For parallel or perpendicular problems, work out the required gradient first using the rules from the previous section, then proceed exactly as above with the given point. For instance, the line through $(2, 7)$ parallel to $y=4x-1$ has gradient $4$, so $7=4(2)+c$ gives $c=-1$ and the equation is $y=4x-1$. Always present your final answer in the clean form $y=mx+c$ unless the question asks otherwise.
Key terms
Coordinates
An ordered pair $(x, y)$ giving the horizontal and vertical position of a point relative to the origin.
Origin
The point $(0, 0)$ where the $x$-axis and $y$-axis intersect.
Quadrant
One of the four regions the axes divide the plane into, distinguished by the signs of $x$ and $y$.
Gradient
A measure of steepness equal to the change in $y$ divided by the change in $x$, or rise over run.
y-intercept
The value of $y$ where a line crosses the $y$-axis, the constant $c$ in $y=mx+c$.
Midpoint
The point halfway between two endpoints, found by averaging their $x$ and $y$ coordinates.
Line segment
The straight part of a line joining two specific endpoints, with a measurable length.
Hypotenuse
The longest side of a right-angled triangle, opposite the right angle, used to find segment length.
Parallel lines
Lines with equal gradients that never meet.
Perpendicular lines
Lines that meet at a right angle, whose gradients multiply to give $-1$.
Negative reciprocal
The gradient of a perpendicular line, found by flipping a fraction and changing its sign.
Surd
An exact root such as $\\sqrt{20}$ left in root form rather than rounded to a decimal.
Exam technique
Subtract coordinates in the same order on the top and bottom of the gradient formula; swapping the order on only one part flips the sign and gives the wrong slope.
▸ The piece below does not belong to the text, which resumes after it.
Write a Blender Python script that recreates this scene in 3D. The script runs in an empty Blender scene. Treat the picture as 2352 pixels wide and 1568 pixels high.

Remember the key contrast: you subtract coordinates for gradient and length, but you add them for the midpoint.
Apply the square root to the whole sum in the distance formula, not to each squared term separately.
Before reading off the gradient and intercept, rearrange the equation into $y=mx+c$ with $y$ alone on the left.
For a perpendicular line, take the negative reciprocal: flip the fraction and change the sign, then check that the two gradients multiply to $-1$.
When finding a line's equation, find the gradient first, then substitute a known point to solve for $c$, and give the final answer as $y=mx+c$.
Quick check
A line passes through the points $(1, 2)$ and $(3, 8)$. What is its equation in the form $y=mx+c$?
$y=3x-1$
$y=2x+1$
$y=3x+1$
$y=-3x+5$
Show answer
Answer: $Y=3X-1$. The gradient is $\\frac{8-2}{3-1}=\\frac{6}{2}=3$. Substituting the point $(1, 2)$ into $y=3x+c$ gives $2=3(1)+c$, so $c=-1$. The equation is therefore $y=3x-1$.